**Problem requirements**. Line by line, repeat the data below exactly, beginning at the first line and ending at the line with "COL = scene.collection". Omit pictures.

**Material for the task**.
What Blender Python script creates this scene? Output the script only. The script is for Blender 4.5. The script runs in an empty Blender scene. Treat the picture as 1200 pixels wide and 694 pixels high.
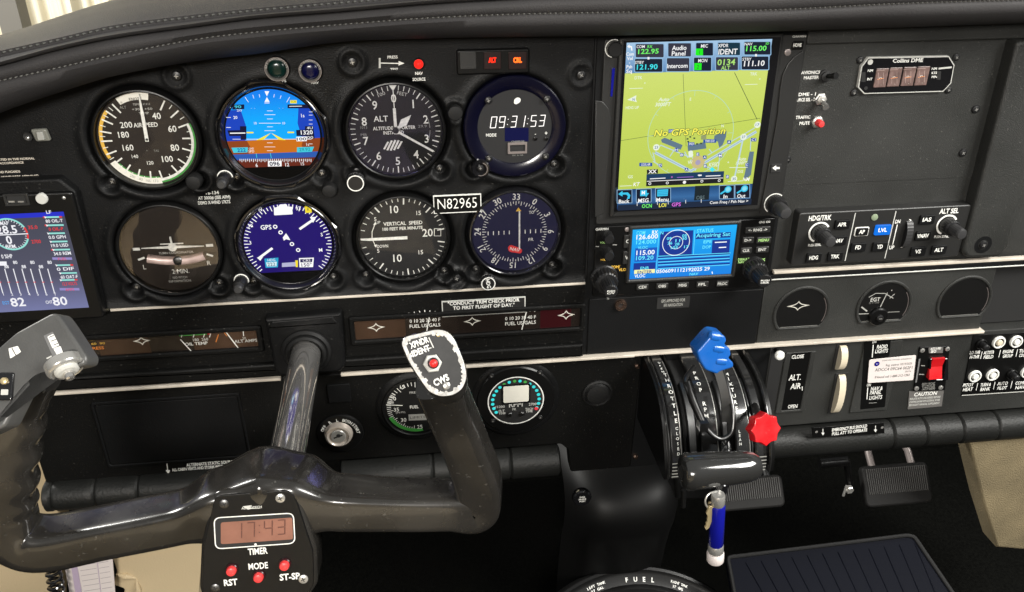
import bpy, math, random
from mathutils import Vector, Matrix
random.seed(7)
R = math.radians; PI = math.pi; TAU = 2 * PI
scene = bpy.context.scene
COL = scene.collection

# ---------------------------------------------------------------- camera
IW, IH = 1200.0, 694.0
FPX = 982.8
CAM = Vector((14.0, -633.9, 183.4))            # millimetres, panel plane is y = 0
YAW, PITCH, ROLL = R(-6.767), R(-27.444), R(0.166)
CM = Matrix.Rotation(YAW, 3, 'Z') @ Matrix.Rotation(PITCH, 3, 'X') @ Matrix.Rotation(ROLL, 3, 'Y')
cd = bpy.data.cameras.new('camera'); cam = bpy.data.objects.new('camera', cd); COL.objects.link(cam)
cd.sensor_fit = 'HORIZONTAL'; cd.sensor_width = 36.0; cd.lens = FPX / IW * 36.0
cd.clip_start = 0.01; cd.clip_end = 60
cam.location = CAM / 1000.0
cam.rotation_euler = (CM @ Matrix.Rotation(R(90), 3, 'X')).to_euler()
scene.camera = cam

# ---------------------------------------------------------------- world and lamps (inside of a hangar, soft light)
wd = bpy.data.worlds.new('World'); scene.world = wd; wd.use_nodes = True
nt = wd.node_tree; nt.nodes.clear()
o_ = nt.nodes.new('ShaderNodeOutputWorld'); b_ = nt.nodes.new('ShaderNodeBackground')
tc_ = nt.nodes.new('ShaderNodeTexCoord'); sp_ = nt.nodes.new('ShaderNodeSeparateXYZ')
mr_ = nt.nodes.new('ShaderNodeMapRange'); cr_ = nt.nodes.new('ShaderNodeValToRGB')
mr_.inputs[1].default_value = -1; mr_.inputs[2].default_value = 1
cr_.color_ramp.elements[0].position = 0.38; cr_.color_ramp.elements[0].color = (.022, .018, .015, 1)
cr_.color_ramp.elements[1].position = 0.75; cr_.color_ramp.elements[1].color = (.34, .35, .35, 1)
nt.links.new(tc_.outputs['Generated'], sp_.inputs[0]); nt.links.new(sp_.outputs[2], mr_.inputs[0])
nt.links.new(mr_.outputs[0], cr_.inputs[0]); nt.links.new(cr_.outputs[0], b_.inputs[0]); nt.links.new(b_.outputs[0], o_.inputs[0])
b_.inputs[1].default_value = 0.8

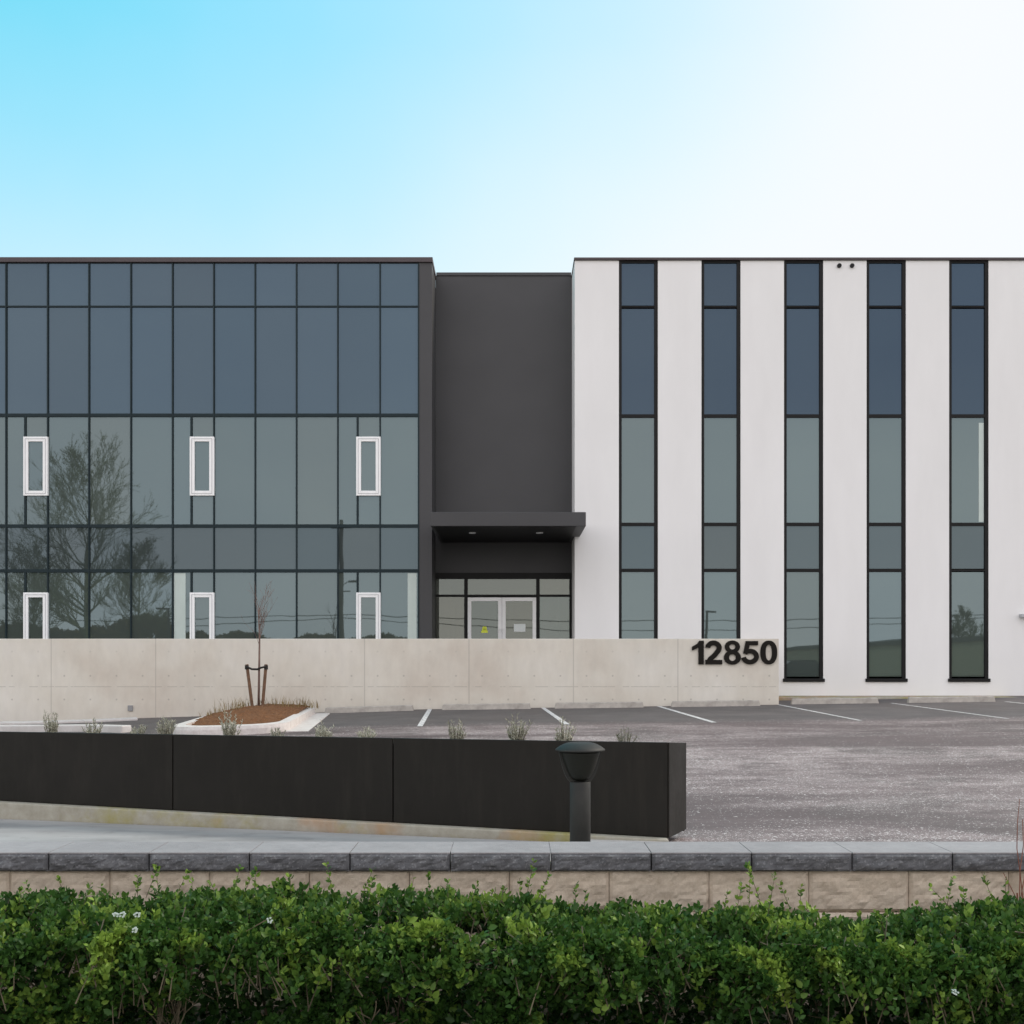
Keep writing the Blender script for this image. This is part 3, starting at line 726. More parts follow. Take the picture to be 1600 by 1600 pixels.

**Result**.
What Blender Python script creates this scene? Output the script only. The script is for Blender 4.5. The script runs in an empty Blender scene. Treat the picture as 1200 pixels wide and 694 pixels high.
import bpy, math, random
from mathutils import Vector, Matrix
random.seed(7)
R = math.radians; PI = math.pi; TAU = 2 * PI
scene = bpy.context.scene
COL = scene.collection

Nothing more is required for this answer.